菅政権発足後初めての本格的なテレビ討論が13日行われ、日本共産党の市田忠義書記局長と小池晃政策委員長が民放とNHKの番組にそれぞれ出席し、各党代表らと討論しました。菅政権・民主党が、消費税増税でも普天間基地「移設」問題でも自民党と同じ立場にあることが浮き彫りになり、市田、小池両氏は、自民党政治への逆戻りは許されないと厳しく批判しました。(市田氏発言詳報、小池氏発言詳報)
民放番組で 市田氏
テレビ朝日系「サンデー・フロントライン」では、菅首相が「財政再建」の名で与野党協議を呼びかけたことについて、民主党の枝野幸男幹事長が「党派を超えて知恵を出したい」と発言。自民党の茂木敏充幹事長代理が「この考え方はわが党の谷垣総裁が提案したものだ」と応じ、公明党の井上義久幹事長も「消費税を含めた税制の抜本改革は必要だ」と明言しました。
市田書記局長は「消費税増税の大連立をしよう、みんなで渡れば怖くないという考えがにじみ出ている」と批判。「国民の暮らしが大変で、年収200万円以下のワーキングプアが1000万人を超えている。無年金者、低年金者、生活保護受給者も多い。そういう人から消費税をがっぽり取るというやり方はくらしや景気をよけい悪くする」とのべました。
この10年間で資本金10億円以上の大企業の経常利益が15兆円から32兆円に膨れ上がり、内部留保は220兆円を超えていると指摘。「法人税減税とセットで消費税の増税をという発言は、閣僚からいっぱい出てきており、財界もそういう要求だ。大企業の税金をまけてやって穴埋めを消費税で賄うなんて財政健全化にも逆行している」と述べました。
コメンテーターの星浩朝日新聞編集員は「市田さんの話もあるが、選挙の後に自民党と民主党が財政の問題で大連立を含めて連携の動きが出始めているのではないか」と語りました。
NHK討論で 小池氏
NHK番組「日曜討論」では、「財政再建」の名による与野党協議について、自民党の石破茂政調会長が「法人税を下げ、消費税を上げないといけない」「与党も野党もない」と応じました。
日本共産党の小池晃政策委員長は「超党派と称して消費税増税をすすめようとすることであり、国民不在そのものだ」と批判。増税の大合唱は経団連が法人税減税と一体ですすめることを提起したのが発端であり、消費税収は22年間で224兆円にのぼる一方で、法人3税は208兆円も下がったことをあげ、「消費税は結局、大企業減税の穴埋めに使われてきたというのが歴史の事実だ。そういう道をさらにすすめることには絶対反対だ」とのべました。

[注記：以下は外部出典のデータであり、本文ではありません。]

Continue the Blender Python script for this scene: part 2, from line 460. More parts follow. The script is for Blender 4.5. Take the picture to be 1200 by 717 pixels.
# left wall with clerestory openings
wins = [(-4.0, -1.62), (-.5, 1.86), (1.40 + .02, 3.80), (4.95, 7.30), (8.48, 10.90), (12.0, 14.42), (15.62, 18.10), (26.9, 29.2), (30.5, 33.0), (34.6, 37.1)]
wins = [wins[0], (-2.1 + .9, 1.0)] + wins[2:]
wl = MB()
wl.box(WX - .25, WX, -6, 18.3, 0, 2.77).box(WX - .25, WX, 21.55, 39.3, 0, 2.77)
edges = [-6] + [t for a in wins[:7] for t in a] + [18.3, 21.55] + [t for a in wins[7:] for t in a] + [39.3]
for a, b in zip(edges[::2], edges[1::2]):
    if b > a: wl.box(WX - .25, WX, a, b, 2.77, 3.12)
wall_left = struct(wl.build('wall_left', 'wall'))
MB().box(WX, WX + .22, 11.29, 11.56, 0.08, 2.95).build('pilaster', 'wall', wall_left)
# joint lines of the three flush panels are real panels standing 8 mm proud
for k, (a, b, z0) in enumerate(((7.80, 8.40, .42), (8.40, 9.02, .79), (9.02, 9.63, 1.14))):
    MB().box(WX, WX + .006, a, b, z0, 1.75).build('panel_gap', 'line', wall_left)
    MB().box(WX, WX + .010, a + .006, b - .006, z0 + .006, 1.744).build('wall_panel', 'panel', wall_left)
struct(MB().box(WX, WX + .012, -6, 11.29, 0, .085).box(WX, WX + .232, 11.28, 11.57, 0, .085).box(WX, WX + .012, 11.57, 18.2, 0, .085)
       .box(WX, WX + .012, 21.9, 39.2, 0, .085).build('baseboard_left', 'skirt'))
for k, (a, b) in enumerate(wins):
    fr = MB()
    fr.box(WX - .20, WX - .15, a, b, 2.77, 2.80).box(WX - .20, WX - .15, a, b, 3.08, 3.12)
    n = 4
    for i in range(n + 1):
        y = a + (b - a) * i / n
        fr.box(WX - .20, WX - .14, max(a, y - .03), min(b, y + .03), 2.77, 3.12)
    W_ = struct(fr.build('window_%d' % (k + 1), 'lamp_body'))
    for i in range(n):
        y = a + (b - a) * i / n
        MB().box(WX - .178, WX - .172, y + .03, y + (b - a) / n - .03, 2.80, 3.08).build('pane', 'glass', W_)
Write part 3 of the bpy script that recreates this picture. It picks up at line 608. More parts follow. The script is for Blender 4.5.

普天間問題について石破氏が「結局、こうなるということだ」とのべ、民主党の玄葉光一郎政調会長が「へたをすると沖縄全島が反基地闘争に入る」と発言したのに対し、小池氏は「県民世論が盛り上がってきているのは当然のことだ。それを反基地闘争とはとんでもない発言だ」と批判。「国内での移設先探しは破たんした。県民の声にこたえて無条件撤去という立場でアメリカと交渉すべきだ」と求めました。
「普天間でも消費税問題でも1年たって自民党政治に逆戻りし、ますます悪くなる流れになっている。こういう政治の逆戻りは許さない。アメリカにも財界にもきちんとものをいう政治にしなければならない」と強調しました。